Магия текста: жизнь проходит, как пароходик
В конце концов, автору не к чему больше апеллировать, кроме как к магии текста, с которым, если он настоящий, можно разбираться столь же бесконечно, как с уже упомянутым атомом. «Жизнь проходит, как пароходик» — написал Лукомников, и я вижу и слышу — так и есть, от букв до образов и смысловых символов. Как это устроено? — Бог весть. Но что-то иногда удаётся заметить — ритм, звукопись, экзистенцию, образ в процессе… Здесь я мог бы долго разбираться, связывая звукопись и смыслопись двух слов — «проходит» и «пароходик» — и раскрывая в них горизонты временные, предметные, культурные. Если есть что-то действительно магическое в мире, то именно это — казалось бы, нераздельная связь слова с предметностью мира, в который буквально вшито (открыто?) переживание.
Больше, чем один поэт
Творчество ютится на отшибе. Оно маргинально по определению. Это потом, состоявшись, оно становится мейнстримом. Если становится. Но часто так и остаётся в свите короля, которому почему-то выпала эта роль. В русской поэзии сегодня много первоклассных имён, но нет одного, которое можно было бы считать главным. Это, на мой взгляд, началось с восьмидесятых, когда главным по инерции ещё оставался Бродский. Но уже появились имена Парщикова, Ерёменко, Жданова. И ещё одно имя, несколько припозднившееся в силу запрета, — уже упоминавшийся Пригов. Я пишу свою историю поэзии. Кто-то наверняка назовёт другие имена. Но важно то, что это не одно имя. Их много! Несколько, по крайней мере. Советская традиция сломалась: поэт перестал быть «больше, чем поэтом» — и, кстати, перестал быть одним.

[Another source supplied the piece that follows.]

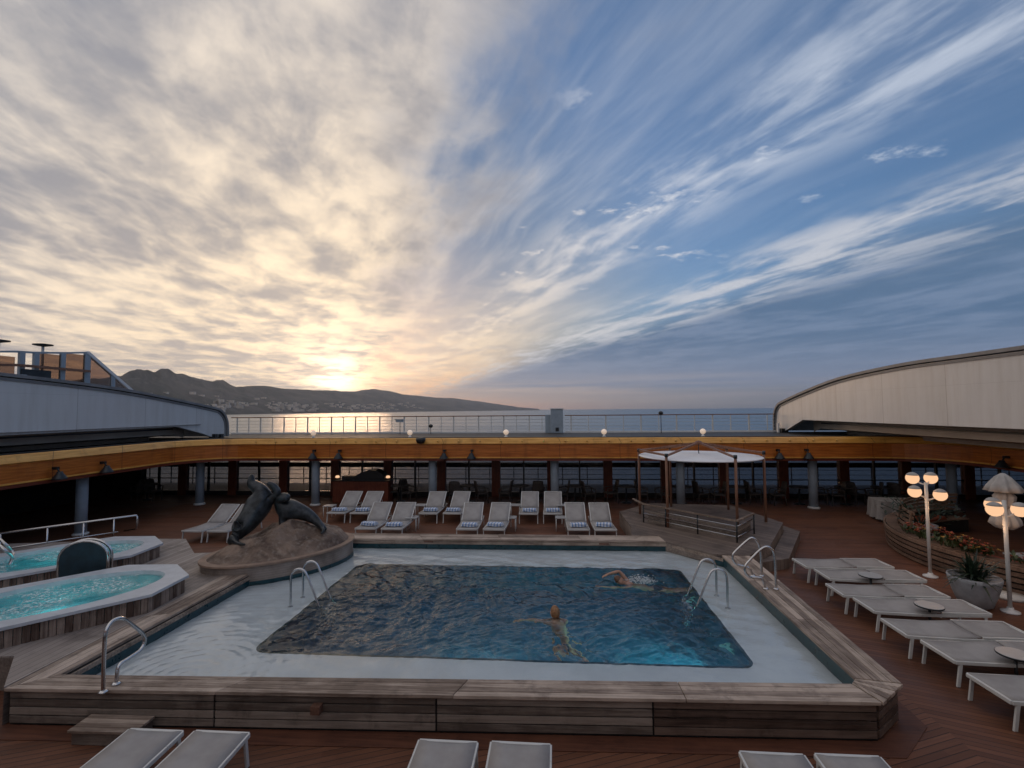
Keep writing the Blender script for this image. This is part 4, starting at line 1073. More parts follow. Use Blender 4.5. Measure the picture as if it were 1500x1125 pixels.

Детские стихи для взрослых
Лукомников пишет детские стихи для взрослых. Таковы для меня, например, сказки Льюиса Кэрролла — прочитав их на исходе детства, я был разочарован: в них не было той магии волшебства, которую я находил в «настоящих» сказках или древних мифах; не было Деда Мороза, великанов, принцев, драконов; не было беспричинных чудес — происходящих от горячего желания и чувств. Только перечитав Кэрролла уже взрослым, я был очарован игрой ума автора. Игра, в которую играют взрослые дяди и тёти — вот что такое детские сказки для взрослых. Таковы и стихи Лукомникова (хотя есть среди них и чисто детские, и немало). Если говорить о его детских стихах для детей, то это линия, перекликающаяся со взрослой: линия игры в слова и со словами. «Мы буковки» — очень выразительно называется другая его книжка. Для меня это линия, которую развивали Корней Чуковский и Самуил Маршак, в отличие от реалистичных Агнии Барто и Сергея Михалкова.
Насчет шуток
Что касается взрослых, я процитировал бы в завершение строчки о Гамлете:
Я Гамлет. Всё не так-то просто.
Быть или не быть? — вот в чём вопрос-то.
Трагедия, похоже, сильно затянулась — так что остаётся только шутить.